EXERCISE AIM
Can you pull out each line of the data below that includes the word "pixels"?

GIVEN RECORDS
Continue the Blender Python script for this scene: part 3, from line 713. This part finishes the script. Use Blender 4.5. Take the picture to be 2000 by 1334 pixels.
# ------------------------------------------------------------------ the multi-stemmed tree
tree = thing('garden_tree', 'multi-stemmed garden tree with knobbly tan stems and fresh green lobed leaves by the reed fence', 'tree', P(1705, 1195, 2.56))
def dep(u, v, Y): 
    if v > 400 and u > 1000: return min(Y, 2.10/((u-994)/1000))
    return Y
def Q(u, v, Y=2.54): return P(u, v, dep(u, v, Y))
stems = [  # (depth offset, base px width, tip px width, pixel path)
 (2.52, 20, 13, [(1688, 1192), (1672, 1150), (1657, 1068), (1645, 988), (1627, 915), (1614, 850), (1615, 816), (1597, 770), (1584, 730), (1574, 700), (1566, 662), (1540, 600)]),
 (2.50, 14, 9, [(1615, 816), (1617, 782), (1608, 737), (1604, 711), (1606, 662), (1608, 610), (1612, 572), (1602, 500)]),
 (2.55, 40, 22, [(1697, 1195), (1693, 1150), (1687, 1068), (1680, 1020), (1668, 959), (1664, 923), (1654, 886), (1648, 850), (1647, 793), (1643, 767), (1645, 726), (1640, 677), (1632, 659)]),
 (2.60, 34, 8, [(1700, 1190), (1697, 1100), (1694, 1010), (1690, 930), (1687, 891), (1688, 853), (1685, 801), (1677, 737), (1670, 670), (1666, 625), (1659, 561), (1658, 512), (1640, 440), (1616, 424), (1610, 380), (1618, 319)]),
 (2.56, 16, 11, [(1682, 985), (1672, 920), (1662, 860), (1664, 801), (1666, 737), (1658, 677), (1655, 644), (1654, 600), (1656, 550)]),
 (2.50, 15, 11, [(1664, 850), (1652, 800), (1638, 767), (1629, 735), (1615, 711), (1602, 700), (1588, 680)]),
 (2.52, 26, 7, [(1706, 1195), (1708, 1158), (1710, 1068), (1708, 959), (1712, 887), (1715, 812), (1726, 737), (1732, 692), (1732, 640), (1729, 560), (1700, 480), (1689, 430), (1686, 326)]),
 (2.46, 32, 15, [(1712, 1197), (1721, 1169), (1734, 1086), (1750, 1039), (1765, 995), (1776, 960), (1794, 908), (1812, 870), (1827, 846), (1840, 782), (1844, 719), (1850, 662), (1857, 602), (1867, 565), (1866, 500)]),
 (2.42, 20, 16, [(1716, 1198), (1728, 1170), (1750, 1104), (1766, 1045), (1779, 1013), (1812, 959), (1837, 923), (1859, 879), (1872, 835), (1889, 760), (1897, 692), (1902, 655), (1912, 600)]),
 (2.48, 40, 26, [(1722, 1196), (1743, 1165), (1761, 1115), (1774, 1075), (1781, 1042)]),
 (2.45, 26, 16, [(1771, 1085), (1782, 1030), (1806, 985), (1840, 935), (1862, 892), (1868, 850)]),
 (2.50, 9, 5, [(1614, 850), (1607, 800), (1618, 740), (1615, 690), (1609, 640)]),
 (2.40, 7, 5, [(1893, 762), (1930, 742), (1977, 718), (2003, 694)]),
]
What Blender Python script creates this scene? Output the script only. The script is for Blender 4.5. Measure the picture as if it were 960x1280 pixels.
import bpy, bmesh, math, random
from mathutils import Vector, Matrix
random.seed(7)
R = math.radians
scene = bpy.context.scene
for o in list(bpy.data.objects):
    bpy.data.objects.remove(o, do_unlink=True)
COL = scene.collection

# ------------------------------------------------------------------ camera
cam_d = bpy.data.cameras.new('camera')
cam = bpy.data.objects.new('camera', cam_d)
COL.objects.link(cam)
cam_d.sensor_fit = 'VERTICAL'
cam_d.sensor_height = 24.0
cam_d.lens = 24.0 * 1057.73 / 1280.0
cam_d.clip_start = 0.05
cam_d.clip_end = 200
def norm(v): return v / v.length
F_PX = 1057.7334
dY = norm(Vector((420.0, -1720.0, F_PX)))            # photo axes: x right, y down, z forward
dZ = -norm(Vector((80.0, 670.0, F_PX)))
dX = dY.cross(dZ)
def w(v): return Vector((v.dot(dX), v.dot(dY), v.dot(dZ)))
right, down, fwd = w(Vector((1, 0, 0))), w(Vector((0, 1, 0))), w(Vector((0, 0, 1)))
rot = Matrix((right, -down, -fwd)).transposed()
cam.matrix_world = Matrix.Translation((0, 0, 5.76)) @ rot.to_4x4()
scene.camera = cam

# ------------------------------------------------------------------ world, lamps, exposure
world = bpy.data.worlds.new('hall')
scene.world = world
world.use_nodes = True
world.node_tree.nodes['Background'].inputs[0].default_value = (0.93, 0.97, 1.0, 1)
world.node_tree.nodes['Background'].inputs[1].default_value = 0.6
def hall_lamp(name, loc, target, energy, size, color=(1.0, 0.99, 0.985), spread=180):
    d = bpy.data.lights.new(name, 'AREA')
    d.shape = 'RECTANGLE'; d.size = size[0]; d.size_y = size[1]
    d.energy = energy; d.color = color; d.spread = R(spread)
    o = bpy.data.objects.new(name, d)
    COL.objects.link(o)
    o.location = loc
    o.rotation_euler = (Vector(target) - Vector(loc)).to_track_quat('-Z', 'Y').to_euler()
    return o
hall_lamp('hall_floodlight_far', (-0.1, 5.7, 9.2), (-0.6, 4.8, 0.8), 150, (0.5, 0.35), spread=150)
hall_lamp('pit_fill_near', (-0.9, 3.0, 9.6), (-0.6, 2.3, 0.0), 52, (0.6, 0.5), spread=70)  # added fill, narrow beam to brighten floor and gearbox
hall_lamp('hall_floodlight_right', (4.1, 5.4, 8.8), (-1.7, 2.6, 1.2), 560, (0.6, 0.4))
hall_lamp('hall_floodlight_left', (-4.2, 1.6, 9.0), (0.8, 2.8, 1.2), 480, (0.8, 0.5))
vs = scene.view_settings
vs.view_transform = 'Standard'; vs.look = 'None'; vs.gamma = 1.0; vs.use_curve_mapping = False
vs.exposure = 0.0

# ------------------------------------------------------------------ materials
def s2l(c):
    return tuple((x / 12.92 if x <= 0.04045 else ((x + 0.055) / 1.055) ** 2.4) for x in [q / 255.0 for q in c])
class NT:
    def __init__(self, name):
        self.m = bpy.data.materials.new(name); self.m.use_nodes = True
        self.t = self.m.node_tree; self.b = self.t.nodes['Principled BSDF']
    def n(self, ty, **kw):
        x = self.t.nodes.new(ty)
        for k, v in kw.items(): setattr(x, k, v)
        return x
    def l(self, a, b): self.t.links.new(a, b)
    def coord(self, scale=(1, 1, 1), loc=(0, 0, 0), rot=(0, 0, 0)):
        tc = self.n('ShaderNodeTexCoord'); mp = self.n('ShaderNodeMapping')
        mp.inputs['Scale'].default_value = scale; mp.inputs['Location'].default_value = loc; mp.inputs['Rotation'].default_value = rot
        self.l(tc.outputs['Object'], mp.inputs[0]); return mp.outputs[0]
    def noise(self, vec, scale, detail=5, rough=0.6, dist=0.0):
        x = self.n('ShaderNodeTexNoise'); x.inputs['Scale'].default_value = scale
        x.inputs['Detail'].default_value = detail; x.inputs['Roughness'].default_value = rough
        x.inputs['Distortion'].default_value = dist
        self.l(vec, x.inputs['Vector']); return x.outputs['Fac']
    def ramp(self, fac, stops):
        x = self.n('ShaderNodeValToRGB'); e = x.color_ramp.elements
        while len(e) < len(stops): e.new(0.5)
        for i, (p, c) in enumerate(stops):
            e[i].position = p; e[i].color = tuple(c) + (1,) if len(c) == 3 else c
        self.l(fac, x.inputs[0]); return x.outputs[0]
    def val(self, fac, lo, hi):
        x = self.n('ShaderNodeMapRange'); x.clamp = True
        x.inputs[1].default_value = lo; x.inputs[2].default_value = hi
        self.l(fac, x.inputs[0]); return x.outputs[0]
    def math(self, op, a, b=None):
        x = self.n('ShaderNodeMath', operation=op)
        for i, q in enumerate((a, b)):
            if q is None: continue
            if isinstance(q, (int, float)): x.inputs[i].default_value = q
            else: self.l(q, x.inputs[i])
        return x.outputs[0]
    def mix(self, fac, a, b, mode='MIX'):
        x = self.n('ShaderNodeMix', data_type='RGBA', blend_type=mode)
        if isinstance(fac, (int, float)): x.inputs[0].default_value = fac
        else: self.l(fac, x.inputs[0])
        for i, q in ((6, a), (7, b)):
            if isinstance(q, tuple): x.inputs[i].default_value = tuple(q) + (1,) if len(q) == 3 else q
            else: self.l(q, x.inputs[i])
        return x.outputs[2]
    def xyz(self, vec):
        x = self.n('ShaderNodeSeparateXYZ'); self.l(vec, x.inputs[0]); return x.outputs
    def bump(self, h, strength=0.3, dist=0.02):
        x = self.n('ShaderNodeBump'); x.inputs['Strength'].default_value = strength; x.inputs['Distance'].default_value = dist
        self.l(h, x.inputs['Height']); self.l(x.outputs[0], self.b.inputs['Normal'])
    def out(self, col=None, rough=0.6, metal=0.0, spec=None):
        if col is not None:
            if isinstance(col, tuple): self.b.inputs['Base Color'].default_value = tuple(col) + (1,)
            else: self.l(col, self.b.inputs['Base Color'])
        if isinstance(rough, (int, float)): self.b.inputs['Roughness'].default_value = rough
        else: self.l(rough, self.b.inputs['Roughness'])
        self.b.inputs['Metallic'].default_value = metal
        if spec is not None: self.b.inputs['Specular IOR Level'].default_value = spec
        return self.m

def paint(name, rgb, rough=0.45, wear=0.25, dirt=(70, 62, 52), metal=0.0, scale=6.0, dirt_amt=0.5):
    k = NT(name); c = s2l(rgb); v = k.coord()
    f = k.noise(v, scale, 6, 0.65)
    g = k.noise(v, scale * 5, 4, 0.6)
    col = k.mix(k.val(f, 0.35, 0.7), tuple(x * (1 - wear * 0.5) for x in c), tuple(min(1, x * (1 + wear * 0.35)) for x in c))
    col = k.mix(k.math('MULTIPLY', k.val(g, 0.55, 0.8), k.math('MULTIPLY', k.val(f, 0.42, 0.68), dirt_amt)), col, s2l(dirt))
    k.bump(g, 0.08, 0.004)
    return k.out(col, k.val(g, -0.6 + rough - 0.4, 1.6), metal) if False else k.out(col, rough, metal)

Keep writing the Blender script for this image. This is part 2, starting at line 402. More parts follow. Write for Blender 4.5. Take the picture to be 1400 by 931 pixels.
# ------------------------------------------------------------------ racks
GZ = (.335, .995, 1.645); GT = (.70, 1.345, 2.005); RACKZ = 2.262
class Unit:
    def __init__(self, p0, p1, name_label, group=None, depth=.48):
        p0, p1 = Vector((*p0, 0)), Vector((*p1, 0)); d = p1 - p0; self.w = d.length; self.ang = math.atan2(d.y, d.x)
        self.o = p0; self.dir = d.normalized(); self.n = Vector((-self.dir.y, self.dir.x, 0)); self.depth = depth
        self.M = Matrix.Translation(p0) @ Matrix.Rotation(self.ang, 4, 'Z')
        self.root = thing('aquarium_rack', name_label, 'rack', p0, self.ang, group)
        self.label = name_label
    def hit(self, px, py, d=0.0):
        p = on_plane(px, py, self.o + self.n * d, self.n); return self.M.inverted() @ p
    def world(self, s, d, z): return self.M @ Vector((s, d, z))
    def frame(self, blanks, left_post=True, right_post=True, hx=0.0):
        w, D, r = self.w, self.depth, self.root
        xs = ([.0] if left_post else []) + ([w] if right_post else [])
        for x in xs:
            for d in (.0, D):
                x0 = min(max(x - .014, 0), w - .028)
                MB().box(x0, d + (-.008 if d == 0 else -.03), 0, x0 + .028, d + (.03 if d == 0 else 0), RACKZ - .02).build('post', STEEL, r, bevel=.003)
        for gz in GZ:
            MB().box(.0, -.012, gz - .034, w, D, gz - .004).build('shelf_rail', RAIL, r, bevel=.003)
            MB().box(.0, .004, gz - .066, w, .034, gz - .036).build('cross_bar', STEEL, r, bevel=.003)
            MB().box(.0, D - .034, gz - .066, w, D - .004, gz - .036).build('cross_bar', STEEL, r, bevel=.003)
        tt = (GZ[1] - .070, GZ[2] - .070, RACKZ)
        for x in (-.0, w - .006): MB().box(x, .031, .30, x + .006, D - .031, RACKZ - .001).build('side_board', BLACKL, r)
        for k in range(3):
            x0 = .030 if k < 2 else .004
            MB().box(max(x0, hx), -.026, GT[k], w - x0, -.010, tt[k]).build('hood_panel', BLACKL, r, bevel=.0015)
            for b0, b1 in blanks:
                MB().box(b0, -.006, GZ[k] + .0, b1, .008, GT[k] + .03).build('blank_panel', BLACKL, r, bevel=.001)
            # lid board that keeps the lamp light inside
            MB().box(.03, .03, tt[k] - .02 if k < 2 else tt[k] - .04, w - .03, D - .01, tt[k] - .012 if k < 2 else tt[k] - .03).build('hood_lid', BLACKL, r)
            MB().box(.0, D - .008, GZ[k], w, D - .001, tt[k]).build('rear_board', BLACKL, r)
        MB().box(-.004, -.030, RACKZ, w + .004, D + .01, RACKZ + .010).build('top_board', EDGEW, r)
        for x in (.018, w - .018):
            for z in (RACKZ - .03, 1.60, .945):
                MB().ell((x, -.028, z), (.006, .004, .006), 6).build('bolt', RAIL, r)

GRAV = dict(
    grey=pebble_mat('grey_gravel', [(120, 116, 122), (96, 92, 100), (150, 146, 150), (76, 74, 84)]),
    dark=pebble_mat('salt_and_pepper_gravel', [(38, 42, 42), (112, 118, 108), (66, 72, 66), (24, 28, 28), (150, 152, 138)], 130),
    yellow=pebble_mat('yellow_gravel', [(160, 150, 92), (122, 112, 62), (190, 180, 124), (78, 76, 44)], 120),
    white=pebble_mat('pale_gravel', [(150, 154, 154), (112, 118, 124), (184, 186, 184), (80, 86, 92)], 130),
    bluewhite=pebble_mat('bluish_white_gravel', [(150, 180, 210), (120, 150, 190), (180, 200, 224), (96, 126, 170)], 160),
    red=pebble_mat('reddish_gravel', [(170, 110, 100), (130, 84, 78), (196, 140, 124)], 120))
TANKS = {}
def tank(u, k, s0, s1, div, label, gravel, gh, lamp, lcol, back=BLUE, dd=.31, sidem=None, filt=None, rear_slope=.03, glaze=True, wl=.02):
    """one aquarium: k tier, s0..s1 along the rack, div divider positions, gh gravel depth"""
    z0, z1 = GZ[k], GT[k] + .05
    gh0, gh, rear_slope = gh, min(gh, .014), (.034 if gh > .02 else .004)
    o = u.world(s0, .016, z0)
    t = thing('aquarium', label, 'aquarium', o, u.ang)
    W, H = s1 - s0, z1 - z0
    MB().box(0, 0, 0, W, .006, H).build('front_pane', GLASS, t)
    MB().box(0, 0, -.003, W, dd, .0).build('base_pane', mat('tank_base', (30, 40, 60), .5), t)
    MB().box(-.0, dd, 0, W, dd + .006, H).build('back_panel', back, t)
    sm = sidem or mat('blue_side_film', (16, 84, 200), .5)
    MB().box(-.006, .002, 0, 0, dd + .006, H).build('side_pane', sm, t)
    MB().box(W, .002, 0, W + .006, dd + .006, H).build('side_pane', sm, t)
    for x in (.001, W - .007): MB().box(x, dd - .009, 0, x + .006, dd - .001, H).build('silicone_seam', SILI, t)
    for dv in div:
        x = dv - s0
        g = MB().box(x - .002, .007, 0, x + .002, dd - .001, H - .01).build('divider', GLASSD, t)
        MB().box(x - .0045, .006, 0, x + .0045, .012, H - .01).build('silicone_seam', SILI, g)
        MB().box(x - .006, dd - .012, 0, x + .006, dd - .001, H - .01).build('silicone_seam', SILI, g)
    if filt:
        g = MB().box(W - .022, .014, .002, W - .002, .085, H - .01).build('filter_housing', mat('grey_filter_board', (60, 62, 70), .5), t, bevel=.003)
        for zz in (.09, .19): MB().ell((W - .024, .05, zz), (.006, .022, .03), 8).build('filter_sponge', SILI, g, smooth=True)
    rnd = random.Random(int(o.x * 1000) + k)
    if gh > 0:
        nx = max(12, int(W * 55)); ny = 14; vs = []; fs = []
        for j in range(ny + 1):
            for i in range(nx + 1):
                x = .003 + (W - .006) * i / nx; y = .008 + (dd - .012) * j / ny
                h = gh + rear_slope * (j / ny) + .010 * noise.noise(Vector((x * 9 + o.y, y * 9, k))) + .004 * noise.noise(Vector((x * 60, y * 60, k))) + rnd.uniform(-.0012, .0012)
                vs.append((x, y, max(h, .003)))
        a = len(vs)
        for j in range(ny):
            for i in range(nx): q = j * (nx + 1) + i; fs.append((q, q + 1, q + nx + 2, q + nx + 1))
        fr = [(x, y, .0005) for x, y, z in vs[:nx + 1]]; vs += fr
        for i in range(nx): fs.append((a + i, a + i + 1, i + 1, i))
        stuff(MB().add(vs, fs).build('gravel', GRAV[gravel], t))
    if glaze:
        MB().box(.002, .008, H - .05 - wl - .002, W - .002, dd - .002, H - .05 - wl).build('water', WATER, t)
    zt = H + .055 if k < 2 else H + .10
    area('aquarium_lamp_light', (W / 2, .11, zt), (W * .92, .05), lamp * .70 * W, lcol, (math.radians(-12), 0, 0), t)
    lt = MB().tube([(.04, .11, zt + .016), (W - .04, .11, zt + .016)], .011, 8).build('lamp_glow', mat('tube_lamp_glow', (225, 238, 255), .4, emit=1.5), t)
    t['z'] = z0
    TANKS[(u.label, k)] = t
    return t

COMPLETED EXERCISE
Continue the Blender Python script for this scene: part 3, from line 713. This part finishes the script. Use Blender 4.5. Take the picture to be 2000 by 1334 pixels.
What Blender Python script creates this scene? Output the script only. The script is for Blender 4.5. Measure the picture as if it were 960x1280 pixels.
Keep writing the Blender script for this image. This is part 2, starting at line 402. More parts follow. Write for Blender 4.5. Take the picture to be 1400 by 931 pixels.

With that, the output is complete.